Now back to the acting! Richard Sails I have seen a few times now at The Garrick, and never have I seen him more focused and at ease. He truly embodied the role of Hector, the kindly older teacher with a fondness for touching his pupils' balls. His passion for enlightening his pupils and his dejected resignation at being 'found out' were indeed very real, and his performance was both empathetic and excellently observed. Irwin, the new upstart teacher was played with no less passion by Anthony Morris. I have to admit to being indifferent about him at the beginning, but the more I watched him, the more I understood him, and the jigsaw fit together. A very intelligent performance. The other two adults in the play were upright and staid headmaster, Paul Reid, and a kindly and understanding would-be feminist Mrs. Lintott, Celia Bonner.

 

Of the 8 school boys, 'magnificently unprepared for the long littleness of life', there were a couple of stand-out performances from a sea of very worthy and creditable talent. David Beeby as Posner, a homosexual Jewish introvert, and a complete diversion from Beeby's usual comedy roles, was very well considered. Perhaps the most difficult of the boy roles, and certainly the most complex, and Beeby managed to find every nuance and play it for all its worth. Gabriel Walker played Dakin, the bright boy and cock of the school, whose sexual antics both heterosexual and otherwise were delivered with just the right amount of boyish pride and glee; and his cocky coquettishness towards Irwin creepily realistic. But the young actor who impressed me the most this evening was Peter Brassington as Rudge.

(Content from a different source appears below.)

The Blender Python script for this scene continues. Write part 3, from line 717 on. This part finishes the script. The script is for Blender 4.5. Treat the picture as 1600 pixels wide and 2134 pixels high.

His laissez-faire no nonsense attitude matching his oversized boy-turning-into-man frame and he was the only actor on stage to have nailed the Sheffield accent. {A couple of others came close, including Sails's Hector.} A very personable and real performance and very enjoyable.

 

The other boys deserve a mention too, as they were all extremely good. They were Karun Comar (Akthar); Charlie Gallagher (Crowther); Daniel Ellis (Lockwood); Jacob Taylor (Scripps), and Liam Dodd (Timms).

 

Directed by Nick Sample, this is an intelligent and thought-provoking play with much comedy thrown in with biting satirical lines [as indeed Bennett himself is an inhabiter of that 'wonderful world of words'] and swear-words a-plenty; it is such a pity that the play drags, and where the pace could easily have been lifted, it really never did. Coming down at just a little after 10:30pm I felt mentally drained; it was the stalwart and superb acting which sustained my interest.